So I went to see Captain Phillips last night, with Tom
Hanks, whom I quite like, and the movie’s quite good, and all that, maybe not
his best, like, say, Beethoven’s 8th. What I was most enjoying about it was the
strange bond that seemed to develop between his character and the character of
the pirate captain/kidnapper.
“Irish,” the pirate called him, and they were clearly at
odds, but sort of in the way that lead characters are at odds at the beginning
of some buddy movie (the by-the-book cop and the rebel, that sort of thing),
and by the end they’re close. East is
East, and West is West, but they do meet …
Or like in Catch Me If You Can, where the Hanks character in
effect bonds with Leonardo di Caprio, even though one is the cop and one is the
criminal.
But okay in this case it’s a nefarious pirate; you shouldn’t
sympathize with him, I suppose, and if I did, then I suppose that’s the
Stockholm Syndrome at work.
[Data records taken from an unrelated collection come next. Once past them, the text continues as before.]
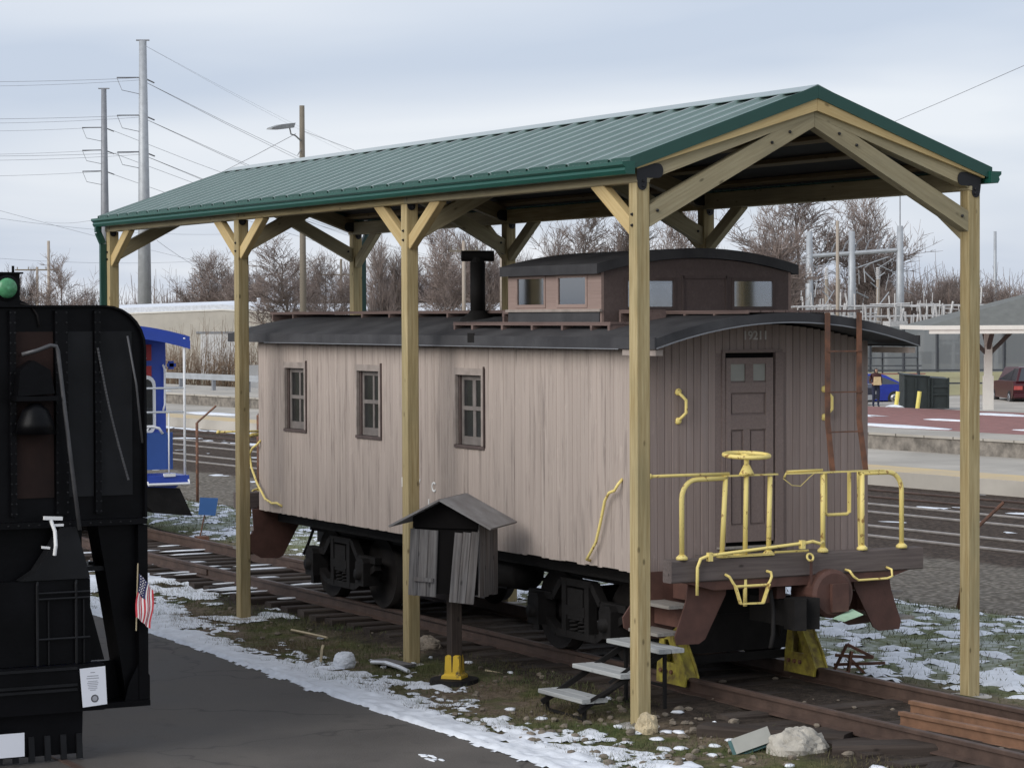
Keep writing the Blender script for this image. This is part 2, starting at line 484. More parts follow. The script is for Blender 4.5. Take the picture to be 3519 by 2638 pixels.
_cache = {}
def timber_mesh(L, w, h, mat, ch=0.006):
    """a sawn piece L long on x, w wide on y, h high on z, with eased edges"""
    key = (round(L, 3), round(w, 4), round(h, 4), mat.name, ch)
    if key in _cache: return _cache[key]
    a, b = w / 2, h / 2
    c = min(ch, a * 0.45, b * 0.45)
    sec = [(-a + c, -b), (a - c, -b), (a, -b + c), (a, b - c), (a - c, b), (-a + c, b), (-a, b - c), (-a, -b + c)]
    mb = MB(); mb.prism([(-L / 2, y, z) for y, z in sec], (L, 0, 0))
    me, _ = mb.mesh('timber', mat, frame=Matrix.Identity(4))
    _cache[key] = me
    return me

def frame_of(p, q, upv=(0, 0, 1)):
    p = Vector(p); q = Vector(q); d = (q - p).normalized(); u = Vector(upv)
    if abs(d.dot(u)) > 0.98: u = Vector((1, 0, 0))
    y = u.cross(d).normalized(); z = d.cross(y)
    m = Matrix(((d.x, y.x, z.x), (d.y, y.y, z.y), (d.z, y.z, z.z))).to_4x4()
    m.translation = (p + q) / 2
    return m

def timber(name, p, q, w, h, mat, parent=None, upv=(0, 0, 1), ch=0.006, **props):
    L = (Vector(q) - Vector(p)).length
    return place(name, timber_mesh(L, w, h, mat, ch), frame_of(p, q, upv), parent, **props)

def text(name, s, size, M4, mat, parent, ext=0.002):
    cu = bpy.data.curves.new(name, 'FONT'); cu.body = s; cu.size = size; cu.extrude = ext; cu.offset = size * .022
    cu.align_x = 'CENTER'; cu.align_y = 'CENTER'
    o = bpy.data.objects.new(name, cu); col.objects.link(o)
    me = bpy.data.meshes.new_from_object(o)
    bpy.data.objects.remove(o)
    me.materials.clear(); me.materials.append(mat)
    return place(name, me, M4, parent)

def copy_tree(o, M4, **props):
    """copy a thing with its parts and sub-parts to world matrix M4"""
    def rec(src, parent, m):
        c = src.copy(); col.objects.link(c)
        c.parent = parent
        WM[c] = m
        c.matrix_basis = (WM[parent].inverted() @ m) if parent else m
        for ch in kids.get(src, []):
            rec(ch, c, m @ WM[src].inverted() @ WM[ch])
        return c
    kids = {}
    for x in list(WM):
        if x.parent is not None: kids.setdefault(x.parent, []).append(x)
    c = rec(o, None, M4)
    for k, v in props.items(): c[k] = v
    return c

# ------------------------------------------------------------------ terrain
from mathutils import noise as mno
def fb(x, y, s, seed=0.0, o=4):
    return mno.fractal(Vector((x * s + seed, y * s - seed, seed * 0.37)), 1.0, 2.0, o)
MO = Vector((-20.0, 18.15, 0)); ME = Vector((-0.99789, -0.0649, 0)); MN = Vector((-0.0649, 0.99789, 0))
def MF(u, v, z=0.0):
    p = MO + ME * u + MN * v
    return Vector((p.x, p.y, z))
def mv(x, y): return (x - MO.x) * MN.x + (y - MO.y) * MN.y
def sstep(a, b, t):
    t = min(1, max(0, (t - a) / (b - a))); return t * t * (3 - 2 * t)
EDGE = [(-60, -1.45), (-14, -1.45), (-9.1, -1.49), (-4.8, -1.60), (-1.6, -1.72), (1.4, -1.72), (14, -1.9)]
def edge_y(x):
    for (a, ya), (b, yb) in zip(EDGE, EDGE[1:]):
        if a <= x <= b: return ya + (yb - ya) * (x - a) / (b - a)
    return EDGE[0][1] if x < -60 else EDGE[-1][1]
def gz(x, y):
    v = mv(x, y)
    z = -0.52 * sstep(-11.0, -7.6, v)
    if v > 22: z = -0.52 + 0.17 * sstep(22, 32, v)
    if -46 < x < 12 and edge_y(x) < y < 15:
        k = sstep(0, 0.4, y - edge_y(x))
        if v < -8: z += k * (0.035 * fb(x, y, 0.7, 3) + 0.02 * fb(x, y, 2.6, 9))
        if -9 < v < -2: z += 0.05 * fb(x, y, 1.6, 5)
        z += k * (0.045 + 0.055 * sstep(-11, -6, x) + 0.03 * fb(x, y, 1.3, 15)) * math.exp(-((y - 1.88) / 1.75) ** 6)
    return z

def axis_list(lo, hi, step, far):
    a = []; x = lo; d = step
    while x > -far: a.append(x); d *= 1.5; x -= d
    a = a[::-1]; x = lo + step
    while x < hi: a.append(x); x += step
    d = step
    while x < far: a.append(x); d *= 1.5; x += d
    a.append(far); a.insert(0, -far)
    return a

def N_(n, op, a, b=None, c=None):
    m = n.nodes.new("ShaderNodeMath"); m.operation = op
    for i, val in enumerate((a, b, c)):
        if val is None: continue
        if isinstance(val, (int, float)): m.inputs[i].default_value = val
        else: n.links.new(val, m.inputs[i])
    return m.outputs[0]
def SS(n, v, a, b):
    m = n.nodes.new("ShaderNodeMapRange"); m.interpolation_type = 'SMOOTHSTEP'
    m.inputs[1].default_value = a; m.inputs[2].default_value = b
    n.links.new(v, m.inputs[0]); return m.outputs[0]

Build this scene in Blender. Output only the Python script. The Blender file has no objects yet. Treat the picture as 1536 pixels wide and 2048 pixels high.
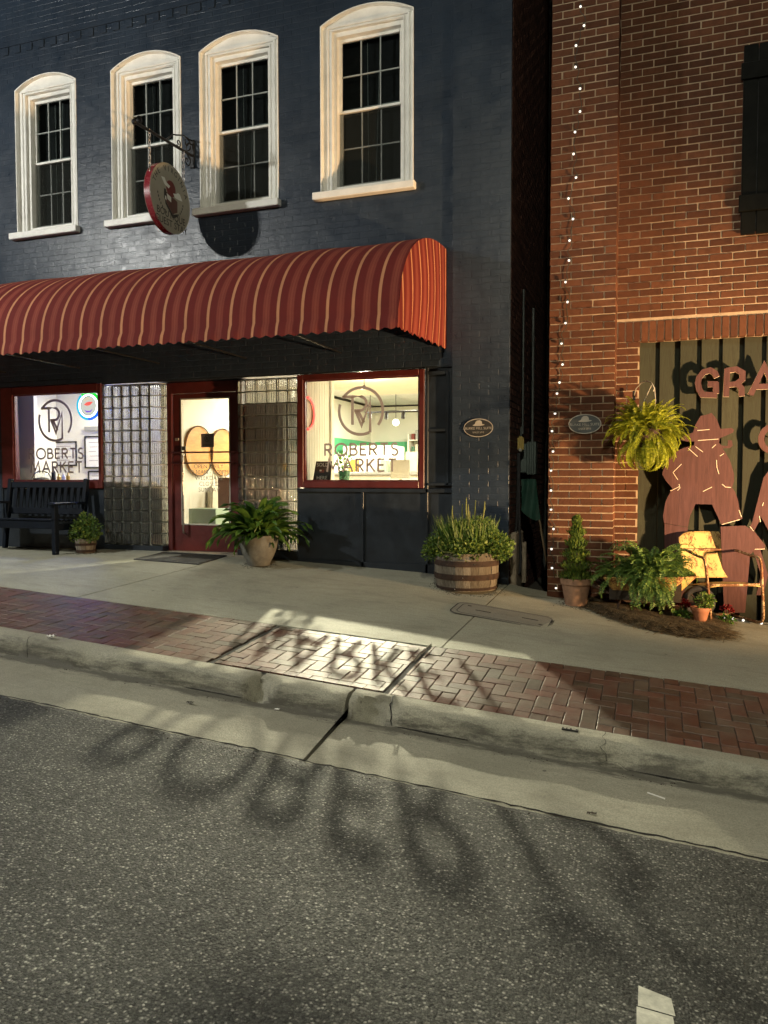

Or maybe the
film set things up that way, only at the end to … [Spoiler Alert] pull the plug
on the poor pirate. They should have
just sailed their separate ways, tipping their caps, but no …
Maybe I’m just too suggestible or susceptible. I always take the side of whoever’s story I’m
reading. I remember reading The Johnny
Unitas Story as a kid and wanting Baltimore to
win that game, though when I put the book down I thought, I don’t cheer for Baltimore.
It’s possible, of course, for an author to write from a
certain character’s point of view and make you distrust or even dislike that
character. It even became popular in
critical circles a few decades back to see this everywhere. The Unreliable Narrator was all the rage, and
there are certainly examples: the Duke in My Last Duchess and so forth. But really I think it’s a bit rare. If you’re with a character, then you’re with
a character. It’s hard to be against the
one you’re with: maybe that is the
Stockholm Syndrome in a nutshell. In
confined space with your captor, even if he is your captor, well, you’re close
to him, you identify with him, you become his Patty Hearst.
So I liked the pirate leader in Captain Phillips and was sad
to see what happened to him and his buddies, even though of course piracy is
wrong, blah blah blah. The movie itself
seemed to me to go downhill at the end when deprived of the interesting
Hanks-Pirate Chief chemistry.
Just before the end there’s an interesting bonding scene
when, in explaining why he can’t just let Hanks go or take the small amount
being offered, the Pirate Chief (his name is Muse) says, “I’ve got
bosses.” To which Hanks replies, “We’ve
all got bosses.” “In America it’s
different,” says Muse.
It’s touching, but then it is snatched away. Is there something especially touching about
connecting with an enemy? Maybe that’s
the appeal of the whole John Le Carre Tinker, Tailor series.
In any case it all seems to connect to the notion that if
you can’t be with the one you love, you’ll love the one you’re with. Even if it’s your enemy.